((

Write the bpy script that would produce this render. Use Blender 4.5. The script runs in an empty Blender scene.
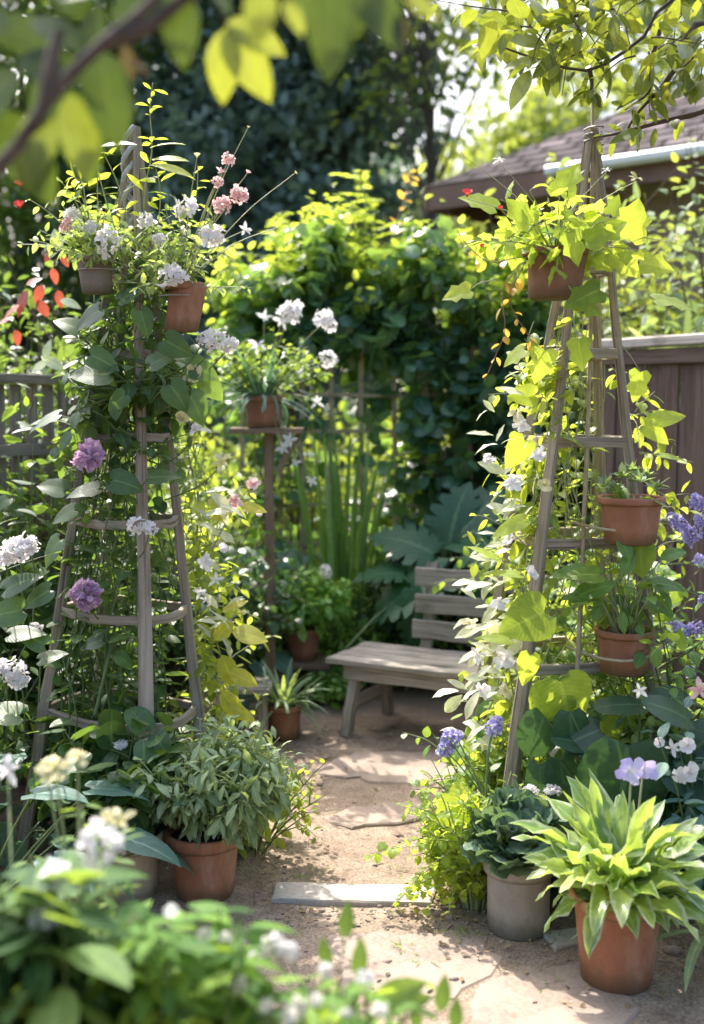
import bpy, math, random
import numpy as np
from mathutils import Vector

random.seed(11)
rng = np.random.default_rng(11)
scene = bpy.context.scene
COL = scene.collection
R = math.radians

# ------------------------------------------------------------------ camera geometry
CAM_H, FPX, W, H = 1.6, 1150.0, 704, 1024
TILT = math.atan(112 / FPX)
cF = np.array([0, math.cos(TILT), -math.sin(TILT)])
cU = np.array([0, math.sin(TILT), math.cos(TILT)])
cR = np.array([1.0, 0, 0])
EYE = np.array([0, 0, CAM_H])


def ray(px, py):
    return (px - W / 2) / FPX * cR + (H / 2 - py) / FPX * cU + cF


def P(px, py, Y):
    d = ray(px, py)
    return EYE + d * (Y / d[1])


def G(px, py, z=0.0):
    d = ray(px, py)
    return EYE + d * ((z - CAM_H) / d[2])


def V(*a):
    return np.array(a, float)


def nz(v):
    v = np.asarray(v, float)
    return v / np.maximum(np.linalg.norm(v, axis=-1, keepdims=True), 1e-9)


SUN_AZ, SUN_EL = R(-24), R(51)      # azimuth measured from +Y towards +X
SUN = V(math.sin(SUN_AZ) * math.cos(SUN_EL), math.cos(SUN_AZ) * math.cos(SUN_EL), math.sin(SUN_EL))


# ------------------------------------------------------------------ objects
def props(o, label=None, cat=None, group=None, kind=None):
    if label: o['label'] = label
    if cat: o['category'] = cat
    if group: o['group'] = group
    if kind: o['kind'] = kind
    return o


def thing(name, label, cat, loc=(0, 0, 0), group=None):
    o = bpy.data.objects.new(name, None)
    o.empty_display_size = 0.05
    COL.objects.link(o)
    o.location = tuple(float(x) for x in loc)
    return props(o, label, cat, group)


def world_loc(o):
    v = V(0, 0, 0)
    while o is not None:
        v = v + np.array(o.location)
        o = o.parent
    return v


def mk(name, verts, faces, mat, parent=None, uv=None, tint=None, smooth=True, loc=None):
    """link one mesh object; verts in world coordinates"""
    verts = np.asarray(verts, float).reshape(-1, 3)
    off = world_loc(parent) if parent is not None else (V(*loc) if loc is not None else V(0, 0, 0))
    base = off if parent is None else V(0, 0, 0)
    me = bpy.data.meshes.new(name)
    if isinstance(faces, np.ndarray):
        nf, k = faces.shape
        me.vertices.add(len(verts))
        me.vertices.foreach_set('co', (verts - off).astype(np.float32).ravel())
        me.loops.add(nf * k)
        me.loops.foreach_set('vertex_index', faces.astype(np.int32).ravel())
        me.polygons.add(nf)
        me.polygons.foreach_set('loop_start', np.arange(nf, dtype=np.int32) * k)
        me.polygons.foreach_set('loop_total', np.full(nf, k, np.int32))
        me.update(calc_edges=True)
    else:
        me.from_pydata((verts - off).tolist(), [], faces)
        me.update()
    if uv is not None:
        l = me.uv_layers.new(name='UVMap')
        l.data.foreach_set('uv', np.asarray(uv, np.float32).ravel())
    if tint is not None:
        a = me.attributes.new('tint', 'FLOAT', 'FACE')
        a.data.foreach_set('value', np.asarray(tint, np.float32))
    me.polygons.foreach_set('use_smooth', np.full(len(me.polygons), smooth))
    me.validate()
    me.materials.append(mat)
    o = bpy.data.objects.new(name, me)
    COL.objects.link(o)
    o.parent = parent
    if parent is None:
        o.location = tuple(base)
    return o


# ------------------------------------------------------------------ materials
def new_mat(name):
    m = bpy.data.materials.new(name)
    m.use_nodes = True
    nt = m.node_tree
    for n in list(nt.nodes): nt.nodes.remove(n)
    out = nt.nodes.new('ShaderNodeOutputMaterial')
    return m, nt, out


def N(nt, typ, **kw):
    n = nt.nodes.new('ShaderNode' + typ)
    for k, v in kw.items():
        if k.startswith('i_'):
            key = k[2:]
            n.inputs[int(key) if key.isdigit() else key.replace('_', ' ')].default_value = v
        else:
            setattr(n, k, v)
    return n


def L(nt, a, b):
    nt.links.new(a, b)


def ramp(nt, fac, stops):
    r = nt.nodes.new('ShaderNodeValToRGB')
    el = r.color_ramp.elements
    while len(el) < len(stops): el.new(0.5)
    for e, (p, c) in zip(el, stops):
        e.position = p
        e.color = (*c, 1) if len(c) == 3 else c
    if fac is not None: L(nt, fac, r.inputs[0])
    return r


def math_(nt, op, a, b=None):
    n = nt.nodes.new('ShaderNodeMath')
    n.operation = op
    for i, x in enumerate((a, b)):
        if x is None: continue
        if isinstance(x, (int, float)): n.inputs[i].default_value = x
        else: L(nt, x, n.inputs[i])
    return n.outputs[0]


def mixc(nt, fac, a, b, blend='MIX'):
    n = nt.nodes.new('ShaderNodeMix')
    n.data_type = 'RGBA'
    n.blend_type = blend
    for s, x in ((n.inputs[0], fac), (n.inputs[6], a), (n.inputs[7], b)):
        if isinstance(x, (int, float)): s.default_value = x
        elif isinstance(x, tuple): s.default_value = (*x, 1) if len(x) == 3 else x
        else: L(nt, x, s)
    return n.outputs[2]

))

**WHAT NEEDS TO BE DONE**
Leave the pictures out and copy the rest of the data exactly.

**WRITTEN SOLUTION**
Write the bpy script that would produce this render. Use Blender 4.5. The script runs in an empty Blender scene.
import bpy, math, random
import numpy as np
from mathutils import Vector

random.seed(11)
rng = np.random.default_rng(11)
scene = bpy.context.scene
COL = scene.collection
R = math.radians

# ------------------------------------------------------------------ camera geometry
CAM_H, FPX, W, H = 1.6, 1150.0, 704, 1024
TILT = math.atan(112 / FPX)
cF = np.array([0, math.cos(TILT), -math.sin(TILT)])
cU = np.array([0, math.sin(TILT), math.cos(TILT)])
cR = np.array([1.0, 0, 0])
EYE = np.array([0, 0, CAM_H])


def ray(px, py):
    return (px - W / 2) / FPX * cR + (H / 2 - py) / FPX * cU + cF


def P(px, py, Y):
    d = ray(px, py)
    return EYE + d * (Y / d[1])


def G(px, py, z=0.0):
    d = ray(px, py)
    return EYE + d * ((z - CAM_H) / d[2])


def V(*a):
    return np.array(a, float)


def nz(v):
    v = np.asarray(v, float)
    return v / np.maximum(np.linalg.norm(v, axis=-1, keepdims=True), 1e-9)


SUN_AZ, SUN_EL = R(-24), R(51)      # azimuth measured from +Y towards +X
SUN = V(math.sin(SUN_AZ) * math.cos(SUN_EL), math.cos(SUN_AZ) * math.cos(SUN_EL), math.sin(SUN_EL))


# ------------------------------------------------------------------ objects
def props(o, label=None, cat=None, group=None, kind=None):
    if label: o['label'] = label
    if cat: o['category'] = cat
    if group: o['group'] = group
    if kind: o['kind'] = kind
    return o


def thing(name, label, cat, loc=(0, 0, 0), group=None):
    o = bpy.data.objects.new(name, None)
    o.empty_display_size = 0.05
    COL.objects.link(o)
    o.location = tuple(float(x) for x in loc)
    return props(o, label, cat, group)


def world_loc(o):
    v = V(0, 0, 0)
    while o is not None:
        v = v + np.array(o.location)
        o = o.parent
    return v


def mk(name, verts, faces, mat, parent=None, uv=None, tint=None, smooth=True, loc=None):
    """link one mesh object; verts in world coordinates"""
    verts = np.asarray(verts, float).reshape(-1, 3)
    off = world_loc(parent) if parent is not None else (V(*loc) if loc is not None else V(0, 0, 0))
    base = off if parent is None else V(0, 0, 0)
    me = bpy.data.meshes.new(name)
    if isinstance(faces, np.ndarray):
        nf, k = faces.shape
        me.vertices.add(len(verts))
        me.vertices.foreach_set('co', (verts - off).astype(np.float32).ravel())
        me.loops.add(nf * k)
        me.loops.foreach_set('vertex_index', faces.astype(np.int32).ravel())
        me.polygons.add(nf)
        me.polygons.foreach_set('loop_start', np.arange(nf, dtype=np.int32) * k)
        me.polygons.foreach_set('loop_total', np.full(nf, k, np.int32))
        me.update(calc_edges=True)
    else:
        me.from_pydata((verts - off).tolist(), [], faces)
        me.update()
    if uv is not None:
        l = me.uv_layers.new(name='UVMap')
        l.data.foreach_set('uv', np.asarray(uv, np.float32).ravel())
    if tint is not None:
        a = me.attributes.new('tint', 'FLOAT', 'FACE')
        a.data.foreach_set('value', np.asarray(tint, np.float32))
    me.polygons.foreach_set('use_smooth', np.full(len(me.polygons), smooth))
    me.validate()
    me.materials.append(mat)
    o = bpy.data.objects.new(name, me)
    COL.objects.link(o)
    o.parent = parent
    if parent is None:
        o.location = tuple(base)
    return o


# ------------------------------------------------------------------ materials
def new_mat(name):
    m = bpy.data.materials.new(name)
    m.use_nodes = True
    nt = m.node_tree
    for n in list(nt.nodes): nt.nodes.remove(n)
    out = nt.nodes.new('ShaderNodeOutputMaterial')
    return m, nt, out


def N(nt, typ, **kw):
    n = nt.nodes.new('ShaderNode' + typ)
    for k, v in kw.items():
        if k.startswith('i_'):
            key = k[2:]
            n.inputs[int(key) if key.isdigit() else key.replace('_', ' ')].default_value = v
        else:
            setattr(n, k, v)
    return n


def L(nt, a, b):
    nt.links.new(a, b)


def ramp(nt, fac, stops):
    r = nt.nodes.new('ShaderNodeValToRGB')
    el = r.color_ramp.elements
    while len(el) < len(stops): el.new(0.5)
    for e, (p, c) in zip(el, stops):
        e.position = p
        e.color = (*c, 1) if len(c) == 3 else c
    if fac is not None: L(nt, fac, r.inputs[0])
    return r


def math_(nt, op, a, b=None):
    n = nt.nodes.new('ShaderNodeMath')
    n.operation = op
    for i, x in enumerate((a, b)):
        if x is None: continue
        if isinstance(x, (int, float)): n.inputs[i].default_value = x
        else: L(nt, x, n.inputs[i])
    return n.outputs[0]


def mixc(nt, fac, a, b, blend='MIX'):
    n = nt.nodes.new('ShaderNodeMix')
    n.data_type = 'RGBA'
    n.blend_type = blend
    for s, x in ((n.inputs[0], fac), (n.inputs[6], a), (n.inputs[7], b)):
        if isinstance(x, (int, float)): s.default_value = x
        elif isinstance(x, tuple): s.default_value = (*x, 1) if len(x) == 3 else x
        else: L(nt, x, s)
    return n.outputs[2]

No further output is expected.